Nella complessa vicenda Alitalia c’è un fatto nuovo. Non sono i 400 milioni di “prestito” ponte, che seguono altri “prestiti”, che con tutta probabilità non saranno rimborsati. Sono le parole del ministro Patuanelli in un’intervista al Messaggero: “Per salvare Alitalia ci restano sei mesi. (…) Altrimenti si chiude. Sono stati erogati 400 milioni di prestito. Non ci saranno altri fondi”. “Per Alitalia, questo è davvero l’ultimo intervento dello Stato”. Quanto al nuovo commissario: Leogrande “dovrà rendere più attraente la compagnia”, aggiungendo con insolita chiarezza che “non c’è interesse per la compagnia così come è ora”.
Finalmente stiamo iniziando ad ascoltare parole, senza dubbio spiacevoli, ma realistiche: fuori dalla comprensibile cautela, si comincia ad ammettere che Alitalia dovrà essere divisa. Del resto, l’attuale Alitalia fa almeno tre attività: 1) fa volare gli aerei e trasporta persone e cose; 2) fornisce assistenza a terra (handling); 3) fa manutenzione agli aeroplani. Mentre nel primo caso si deve confrontare con la concorrenza degli altri vettori, nel secondo e terzo caso è la stessa Alitalia a essere l’unico cliente
obbligato (capitve, cioè “prigioniero” dicono gli inglesi). Può darsi, e questo sembra il giudizio di tutti i potenziali acquirenti, che l’efficienza delle funzioni 2 e 3 non sia la massima. In particolare, il problema sussiste per la manutenzione: quando una compagnia rinnova gli aerei, e con aerei vecchi non si vince la concorrenza, ha bisogno di molta meno attività di manutenzione e il reparto risulta inevitabilmente sovradimensionato.

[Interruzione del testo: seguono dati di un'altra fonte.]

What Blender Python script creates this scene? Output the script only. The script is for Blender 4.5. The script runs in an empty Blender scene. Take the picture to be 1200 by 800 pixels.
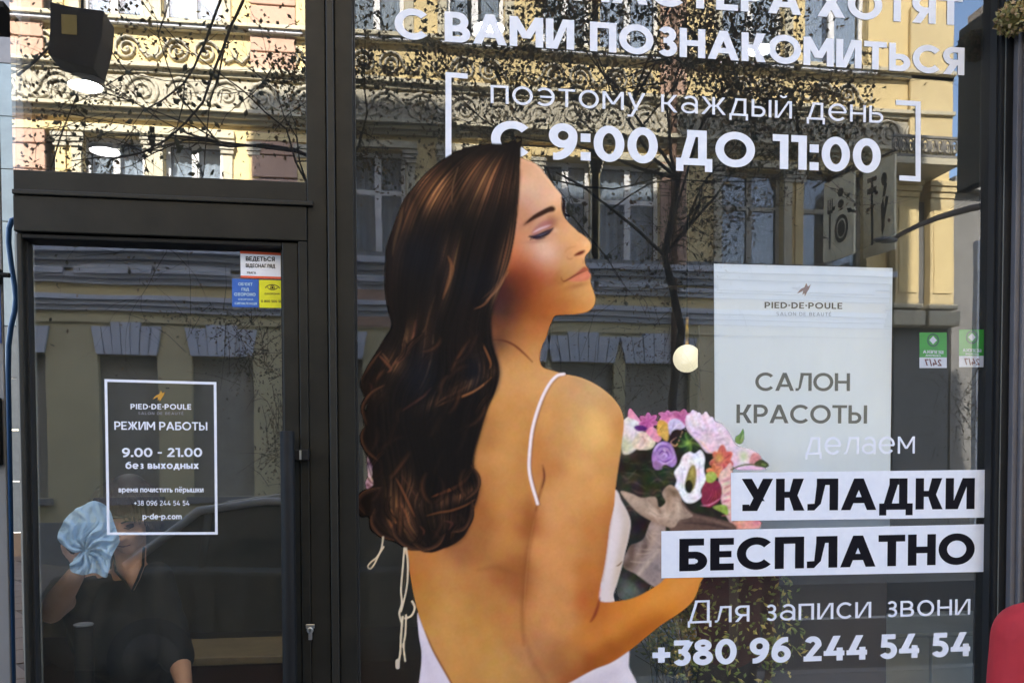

Ecco dunque perché, mentre c’è interesse per rilevare la parte “volo” i potenziali acquirenti non vogliono comprare le parti 2 e 3. Aeroporti di Roma, posseduta da Atlantia, poteva essere l’acquirente della parte 2, l’handling, che in massima parte opera a Fiumicino. Però sappiamo che la trattativa con Atlantia è chiusa perché troppo intrecciata con la vicenda delle concessioni autostradali. A fronte di questa, dolorosa, soluzione continuiamo ad assistere al ritorno di un fantasma dal passato: la gestione statale, in funzione di un non meglio definito superiore interesse nazionale.
Abbiamo già messo in evidenza come l’interesse nazionale sia di avere più vettori che, in competizione tra loro, offrano il migliore servizio possibile ai prezzi più contenuti. Invece accade di ascoltare nelle audizioni parlamentari e anche di leggere su queste pagine la proposta di limitare la concorrenza per permettere alla Alitalia statalizzata di aumentare i propri ricavi per passeggero chilometro. Grazie, no: abbiamo già dato! Per decenni il Sud Italia ha pagato a caro prezzo, nel senso letterale del termine, il monopolio Alitalia, subendo tariffe di gran lunga superiori a quelle pagate su percorsi di lunghezza analoga. Per decenni Milano ha pagato il protezionismo di stato verso Alitalia, che impediva ad altri vettori extraeuropei di servire la città per favorire l’hub di Fiumicino, ottenendo così di far diventare per una lunga stagione Francoforte il vero aeroporto intercontinentale del Nord. Solo negli ultimi anni, la tenacia della Regione Lombardia e di Sea ha ottenuto una progressiva apertura del mercato e l’attivazione di numerosi voli intercontinentali, nessuno dei quali peraltro operato da Alitalia.
Affrontiamo con realismo il passaggio di dividere la società e collocare innanzitutto al meglio la parte volo, sfruttando la reale competizione esistente tra le due alleanze mondiali, rappresentate da un lato da Lufthansa e dall’altro da Delta e Air France.